=== STATED EXERCISE ===
Copy out the entries in full and with complete accuracy; pictures are excluded.

=== RECORDED DATA ===
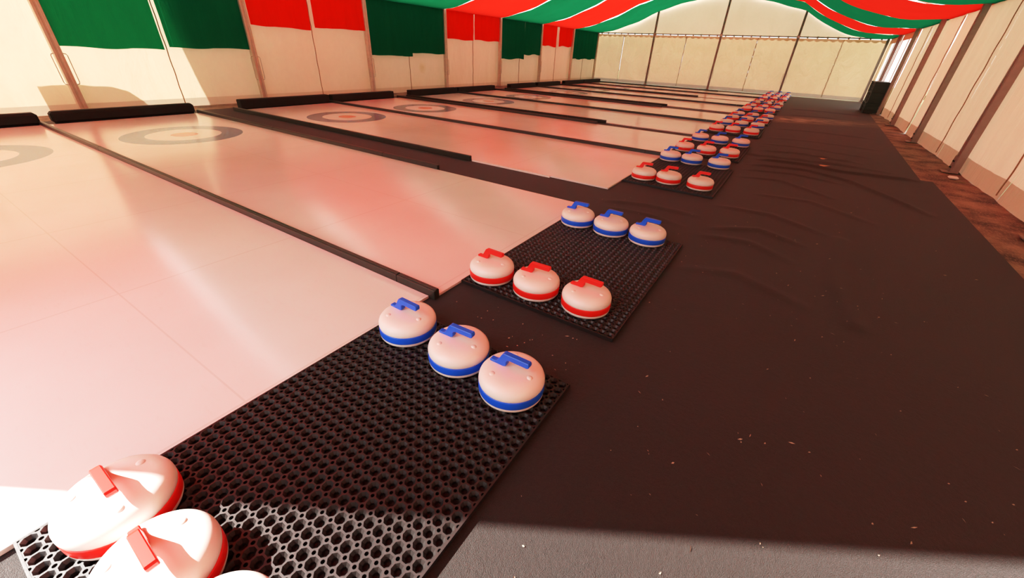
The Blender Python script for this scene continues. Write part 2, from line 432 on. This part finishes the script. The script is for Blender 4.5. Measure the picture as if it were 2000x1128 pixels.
ROWS = [('red',[(-1.225,-.045),(-.945,-.053),(-.678,-.046)]),('blue',[(-1.217,1.025),(-.896,1.015),(-.610,.998)]),
        ('red',[(-1.222,1.705),(-.924,1.722),(-.626,1.745)]),('blue',[(-1.200,2.845),(-.918,2.84),(-.636,2.85)]),
        ('red',[(-1.215,4.60),(-.945,4.62),(-.615,4.62)]),('blue',[(-1.23,5.79),(-.955,5.80),(-.62,5.80)]),
        ('red',[(-1.235,6.62),(-.925,6.60),(-.618,6.63)]),('blue',[(-1.23,7.72),(-.92,7.69),(-.60,7.69)]),
        ('red',[(-1.21,9.16),(-.92,9.19),(-.60,9.19)]),('blue',[(-1.19,10.25),(-.90,10.25),(-.595,10.23)]),
        ('red',[(-1.21,11.27),(-.90,11.24),(-.59,11.22)]),('blue',[(-1.20,12.24),(-.88,12.22),(-.555,12.20)]),
        ('red',[(-1.215,13.95),(-.925,13.92),(-.63,13.88)]),('blue',[(-1.20,15.02),(-.88,15.02),(-.56,15.03)]),
        ('red',[(-1.21,16.32),(-.88,16.32),(-.56,16.34)]),('blue',[(-1.19,17.35),(-.90,17.33),(-.60,17.35)]),
        ('red',[(-1.20,18.96),(-.88,18.96),(-.57,18.94)]),('blue',[(-1.18,20.03),(-.86,20.03),(-.56,20.02)]),
        ('red',[(-1.20,20.86),(-.88,20.86),(-.56,20.84)]),('blue',[(-1.18,21.98),(-.86,21.97),(-.55,21.97)])]
for ri, (colr, pts) in enumerate(ROWS):
    for si, (x, y) in enumerate(pts):
        if colr in used: o = copy_tree(stones[colr])
        else: o = stones[colr]; used.add(colr)
        i = ri//2
        o.location = (x, y, .0275 if i < 4 else .0245)
        o.rotation_euler[2] = math.radians(random.uniform(-5, 5) + (3 if ri else 2))
        side_ = ['lane side', 'middle', 'walkway side'][si]
        tag(o, f'{colr}-banded white curling stone, {side_} of the {colr} row on the {ORD[i]} mat', 'curling stone', f'{colr} curling stones on the mats')

# ------------------------------------------------------------------ tent posts and walls
def side_wall(name, X, bays, mat, sgn, gapfn, hemlabel):
    root = empty(name, (X, POST[0], 0)); tag(root, kind='structure')
    for bi in bays:
        y0, y1 = POST[bi], POST[bi+1]; ym = (y0+y1)/2
        for half, (a, b) in enumerate(((y0, ym), (ym, y1))):
            m = MB(); zs = lin(-.01, 2.32, 26)
            def fn(u, z, a=a, b=b, half=half, bi=bi):
                ga = gapfn(bi, z) if half == 1 else 0
                gb = gapfn(bi, z) if half == 0 else 0
                y = a+ga+(b-gb-a-ga)*u
                w = .028*noise.noise(Vector((y*1.7, z*.45, X)))+.010*noise.noise(Vector((y*6, z*1.2, X)))
                kick = .06*max(0, .25-z)*(noise.noise(Vector((y*2.1, 3, X)))+.3)*3
                return (X-POSTX(sgn)*0+w-sgn*kick*.6, y, z)
            m.grid(fn, lin(0, 1, 20), zs)
            m.build('panel', mat, root, True, None)
        # laced seam
        m = MB(); pts = []
        for k in range(40):
            z = 2.1*k/39+.05; y = ym+.0025*math.sin(k*.8)+.0012*random.uniform(-1,1)
            pts.append((X-sgn*(.035+.003*math.cos(k*.7)), y, z))
        m.tube(pts, .007 if sgn > 0 else .009, 6)
        m.build('seam_cord', M['cord'], root, True)
    for c in root.children:
        c.matrix_parent_inverse = Matrix.Translation((-X, -POST[0], 0))
    return root
def POSTX(s): return 0
gl = lambda bi, z: .0005
def gr(bi, z):
    if bi == 4: return .001+.035*math.exp(-((z-1.85)/.22)**2)+.030*math.exp(-((z-.45)/.35)**2)+.07*math.exp(-((z-.0)/.10)**2)
    if bi == 5: return .001+.012*math.exp(-((z-1.9)/.2)**2)+.012*math.exp(-((z-.05)/.12)**2)
    return .001+.006*math.exp(-((z-.12)/.12)**2)
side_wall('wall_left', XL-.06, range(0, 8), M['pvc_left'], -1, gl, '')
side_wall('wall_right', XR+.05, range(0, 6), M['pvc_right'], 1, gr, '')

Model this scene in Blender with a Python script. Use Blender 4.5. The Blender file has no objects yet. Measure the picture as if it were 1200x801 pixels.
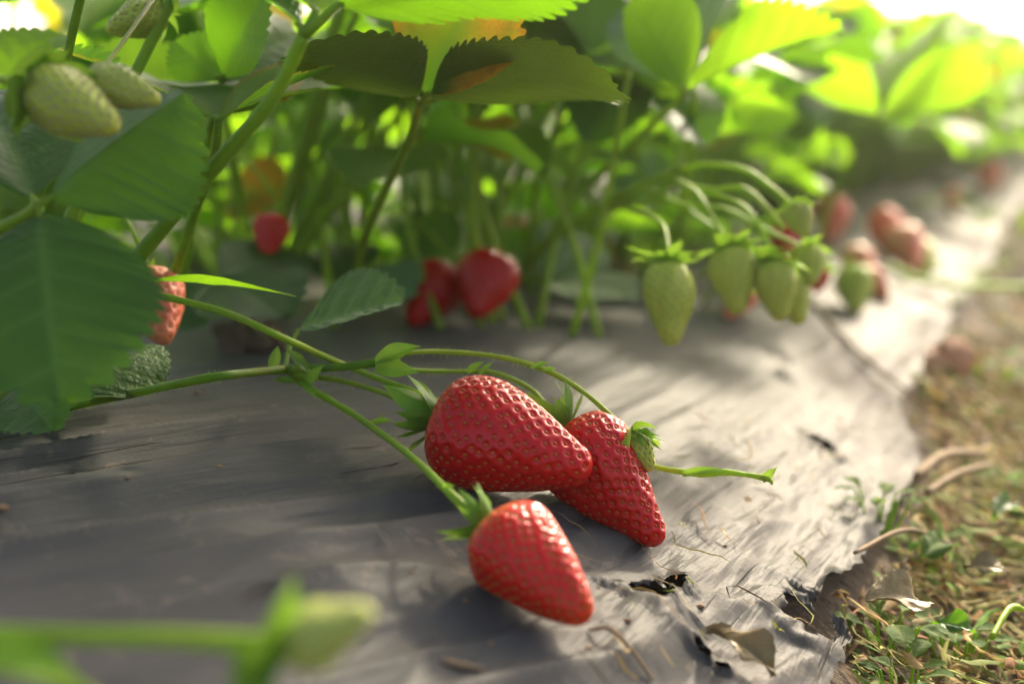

=== EXERCISE RESPONSE ===
The Blender Python script for this scene continues. Write part 2, from line 432 on. This part finishes the script. The script is for Blender 4.5. Measure the picture as if it were 2000x1128 pixels.
ROWS = [('red',[(-1.225,-.045),(-.945,-.053),(-.678,-.046)]),('blue',[(-1.217,1.025),(-.896,1.015),(-.610,.998)]),
        ('red',[(-1.222,1.705),(-.924,1.722),(-.626,1.745)]),('blue',[(-1.200,2.845),(-.918,2.84),(-.636,2.85)]),
        ('red',[(-1.215,4.60),(-.945,4.62),(-.615,4.62)]),('blue',[(-1.23,5.79),(-.955,5.80),(-.62,5.80)]),
        ('red',[(-1.235,6.62),(-.925,6.60),(-.618,6.63)]),('blue',[(-1.23,7.72),(-.92,7.69),(-.60,7.69)]),
        ('red',[(-1.21,9.16),(-.92,9.19),(-.60,9.19)]),('blue',[(-1.19,10.25),(-.90,10.25),(-.595,10.23)]),
        ('red',[(-1.21,11.27),(-.90,11.24),(-.59,11.22)]),('blue',[(-1.20,12.24),(-.88,12.22),(-.555,12.20)]),
        ('red',[(-1.215,13.95),(-.925,13.92),(-.63,13.88)]),('blue',[(-1.20,15.02),(-.88,15.02),(-.56,15.03)]),
        ('red',[(-1.21,16.32),(-.88,16.32),(-.56,16.34)]),('blue',[(-1.19,17.35),(-.90,17.33),(-.60,17.35)]),
        ('red',[(-1.20,18.96),(-.88,18.96),(-.57,18.94)]),('blue',[(-1.18,20.03),(-.86,20.03),(-.56,20.02)]),
        ('red',[(-1.20,20.86),(-.88,20.86),(-.56,20.84)]),('blue',[(-1.18,21.98),(-.86,21.97),(-.55,21.97)])]
for ri, (colr, pts) in enumerate(ROWS):
    for si, (x, y) in enumerate(pts):
        if colr in used: o = copy_tree(stones[colr])
        else: o = stones[colr]; used.add(colr)
        i = ri//2
        o.location = (x, y, .0275 if i < 4 else .0245)
        o.rotation_euler[2] = math.radians(random.uniform(-5, 5) + (3 if ri else 2))
        side_ = ['lane side', 'middle', 'walkway side'][si]
        tag(o, f'{colr}-banded white curling stone, {side_} of the {colr} row on the {ORD[i]} mat', 'curling stone', f'{colr} curling stones on the mats')

# ------------------------------------------------------------------ tent posts and walls
def side_wall(name, X, bays, mat, sgn, gapfn, hemlabel):
    root = empty(name, (X, POST[0], 0)); tag(root, kind='structure')
    for bi in bays:
        y0, y1 = POST[bi], POST[bi+1]; ym = (y0+y1)/2
        for half, (a, b) in enumerate(((y0, ym), (ym, y1))):
            m = MB(); zs = lin(-.01, 2.32, 26)
            def fn(u, z, a=a, b=b, half=half, bi=bi):
                ga = gapfn(bi, z) if half == 1 else 0
                gb = gapfn(bi, z) if half == 0 else 0
                y = a+ga+(b-gb-a-ga)*u
                w = .028*noise.noise(Vector((y*1.7, z*.45, X)))+.010*noise.noise(Vector((y*6, z*1.2, X)))
                kick = .06*max(0, .25-z)*(noise.noise(Vector((y*2.1, 3, X)))+.3)*3
                return (X-POSTX(sgn)*0+w-sgn*kick*.6, y, z)
            m.grid(fn, lin(0, 1, 20), zs)
            m.build('panel', mat, root, True, None)
        # laced seam
        m = MB(); pts = []
        for k in range(40):
            z = 2.1*k/39+.05; y = ym+.0025*math.sin(k*.8)+.0012*random.uniform(-1,1)
            pts.append((X-sgn*(.035+.003*math.cos(k*.7)), y, z))
        m.tube(pts, .007 if sgn > 0 else .009, 6)
        m.build('seam_cord', M['cord'], root, True)
    for c in root.children:
        c.matrix_parent_inverse = Matrix.Translation((-X, -POST[0], 0))
    return root
def POSTX(s): return 0
gl = lambda bi, z: .0005
def gr(bi, z):
    if bi == 4: return .001+.035*math.exp(-((z-1.85)/.22)**2)+.030*math.exp(-((z-.45)/.35)**2)+.07*math.exp(-((z-.0)/.10)**2)
    if bi == 5: return .001+.012*math.exp(-((z-1.9)/.2)**2)+.012*math.exp(-((z-.05)/.12)**2)
    return .001+.006*math.exp(-((z-.12)/.12)**2)
side_wall('wall_left', XL-.06, range(0, 8), M['pvc_left'], -1, gl, '')
side_wall('wall_right', XR+.05, range(0, 6), M['pvc_right'], 1, gr, '')

Model this scene in Blender with a Python script. Use Blender 4.5. The Blender file has no objects yet. Measure the picture as if it were 1200x801 pixels.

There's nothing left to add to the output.